Despite the optimism, recent history suggests there could be trouble. It is not yet clear if rank-and-file members, many of whom were elected in 2010 promising never to back down from an opportunity to cut spending, will sign on.

The repeated clashes between the new GOP majority in the House and Democrats, who control the Senate and the White House, brought the government to the brink of a shutdown in April and close to financial default in August.
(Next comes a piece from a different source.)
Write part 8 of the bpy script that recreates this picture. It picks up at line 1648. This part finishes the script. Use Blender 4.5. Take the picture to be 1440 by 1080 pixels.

For legislators whose public reputations have been bruised by the protracted sense of crisis, it may be a chance to show that Congress still knows how to complete its its day-to-day business.

The appropriations measures, the most crucial work Congress must get done each year, have been stalled for months over disagreement between the parties over a total amount of spending for the the year.

But in recent weeks, House Majority Leader Eric Cantor (R-Va.), Appropriations Chairman Harold Rogers (R-Ky.) and Senate Minority Leader Mitch McConnell (R-Ky.) have each indicated that Congress should accept the $1.043 trillion funding limit set in the recent deal to raise the nation’s legal borrowing limit, and have been urging that topline number on their GOP colleagues.

Right after the debt deal was completed, McConnell praised it for allowing Congress to return to a “normal appropriations process.” He noted the deal included agreements for overall spending levels not just for 2012, but also for fiscal year 2013.

“It’s my hope, and I know it’s the majority leader’s hope, that we will be able to do the basic work of government, which is the Appropriations Committee reporting bills, moving them across the floor of the Senate, and getting them done,” McConnell said.

Those statements are key because while the debt deal requires a $21 billion cut in spending for the coming fiscal year — the first step of $917 billion in cuts over the next decade negotiated in the deal — the Republican-led House had been on a path to slash even more.

The House already had approved six spending bills using the budget framework devised by Rep. Paul Ryan (R-Wis.), which included deeper spending cuts for the year.